L’origine sociale du mouvement féministe mouvement essentiellement urbain, réunissant activistes d’ONG, chercheuses et militantes des classes moyennes et supérieures diffère largement de celuide la grande majorité des femmes victimes de la violence politique des Années de plomb, qui vivent dans les régions rurales ou les zones périurbaines et sont analphabètes ou semi-analphabètes. Les préoccupations des unes et des autres diffèrent donc quant aux violations du passé.
Les associations de femmes avaient la volonté, à l’époque, de «ne pas se disperser» et considéraient que chaque groupement agissant dans le cadre des droits humains devait se spécialiser dans un domaine précis . Selon elles, il y avait déjà suffisamment d’acteurs impliqués dans les mécanismes de justice transitionnelle sans qu’il soit par conséquent nécessaire d’y ajouter une nouvelle voix.

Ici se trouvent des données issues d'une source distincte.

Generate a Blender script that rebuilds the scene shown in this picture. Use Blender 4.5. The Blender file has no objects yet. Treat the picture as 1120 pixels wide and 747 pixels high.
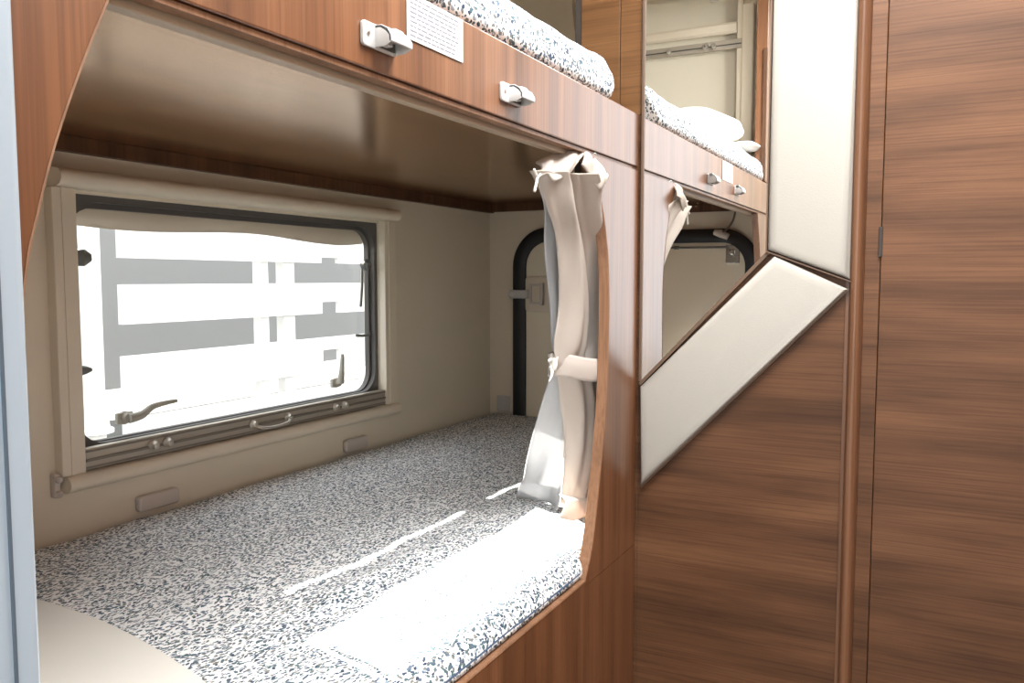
import bpy, bmesh, math, random
from mathutils import Vector, Matrix, noise
random.seed(7)
ZO = 1.2                      # the camera height above the floor; geometry below is written relative to eye level
C = bpy.context.scene.collection
S = bpy.context.scene

# ------------------------------------------------------------------ camera frame (for the lens and a few positions)
F_PX, CX, CY = 910.0, 560.0, 373.5
PITCH = math.atan((CY - 305.0) / F_PX)
YAW = math.atan((1033.0 - CX) / (F_PX / math.cos(PITCH)))
FH = Vector((math.cos(YAW), math.sin(YAW), 0)); RT = Vector((math.sin(YAW), -math.cos(YAW), 0))
FW = FH * math.cos(PITCH) + Vector((0, 0, -math.sin(PITCH))); UP = RT.cross(FW)

# ------------------------------------------------------------------ helpers
def new_obj(name, bm, mat, parent=None, base=None, smooth=None):
    me = bpy.data.meshes.new(name)
    bmesh.ops.recalc_face_normals(bm, faces=bm.faces)
    if parent is not None: base = Vector(parent['_b'])
    b = Vector(base) if base is not None else Vector((0, 0, 0))
    bmesh.ops.translate(bm, verts=bm.verts, vec=-b)
    bm.to_mesh(me); bm.free()
    o = bpy.data.objects.new(name, me); C.objects.link(o)
    if mat: me.materials.append(mat)
    if smooth is not None:
        for p in me.polygons: p.use_smooth = True
        if smooth > 0:
            me.set_sharp_from_angle(angle=math.radians(smooth))
    o['_b'] = tuple(b)
    if parent is not None:
        pb = Vector(parent['_b']); o.parent = parent
        o.location = (0, 0, 0)
    else:
        o.location = b + Vector((0, 0, ZO))
    return o

def empty(name, base):
    o = bpy.data.objects.new(name, None); C.objects.link(o)
    o.empty_display_size = .05
    o['_b'] = tuple(base); o.location = Vector(base) + Vector((0, 0, ZO))
    return o

def thing(name, base, label, cat, group=None):
    o = empty(name, base); return tag(o, label, cat, group)

def tag(o, label, cat, group=None):
    o['label'] = label; o['category'] = cat
    if group: o['group'] = group
    return o

def structure(o): o['kind'] = 'structure'; return o

def copy_tree(o, parent=None):
    c = o.copy(); C.objects.link(c)
    if parent is not None: c.parent = parent
    for ch in list(o.children): copy_tree(ch, c)
    return c

def bevel(bm, geom_edges, w, seg=2):
    if w > 0 and geom_edges:
        bmesh.ops.bevel(bm, geom=geom_edges, offset=w, segments=seg, profile=.5, affect='EDGES', clamp_overlap=True)

def box(bm, x0, x1, y0, y1, z0, z1, bev=0, seg=2):
    t = bmesh.new()
    bmesh.ops.create_cube(t, size=1)
    bmesh.ops.scale(t, vec=(x1 - x0, y1 - y0, z1 - z0), verts=t.verts)
    bmesh.ops.translate(t, vec=((x0 + x1) / 2, (y0 + y1) / 2, (z0 + z1) / 2), verts=t.verts)
    bevel(t, list(t.edges), bev, seg)
    merge(bm, t); return bm

def merge(bm, t, mat=None):
    me = bpy.data.meshes.new('tmp')
    if mat is not None: bmesh.ops.transform(t, matrix=mat, verts=t.verts)
    t.to_mesh(me); t.free(); bm.from_mesh(me); bpy.data.meshes.remove(me)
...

D’une manière plus générale, l’aspect transversal de la dimension genre comme approche de développement et la thématique de la justice transitionnelle comme voie pour remédier non seulement aux injustices du passé mais également pour promouvoir l’égalité des genres étaient encore en pleine construction dans les années 90 .
Les femmes ont dépendu, en théorie, des associations généralistes des droits humains et des associations de victimes pour transmettre leurs préoccupations en matière de vérité, justice et réparations.
Mais, d’une part, comme cela a été vu dans la section précédente, les associations de victimes n’ont développé aucune revendication spécifique relative aux droits des femmes, celles-ci se positionnant plutôt en tant que mères, épouses, filles ou sœurs des hommes détenus ou disparus et occultant leurs propres souffrances. Et d’autre part, la question d’une intégration de l’égalité et de l’équité de genre dans les revendications des associations des droits humains relatives au traitement des atteintes graves à ces droits a été totalement absente .
L’absence d’implication effective du mouvement féministe a constitué sans aucun doute l’un des principales causes de l’intégration tardive d’une dimension genre dans le processus de l’IER.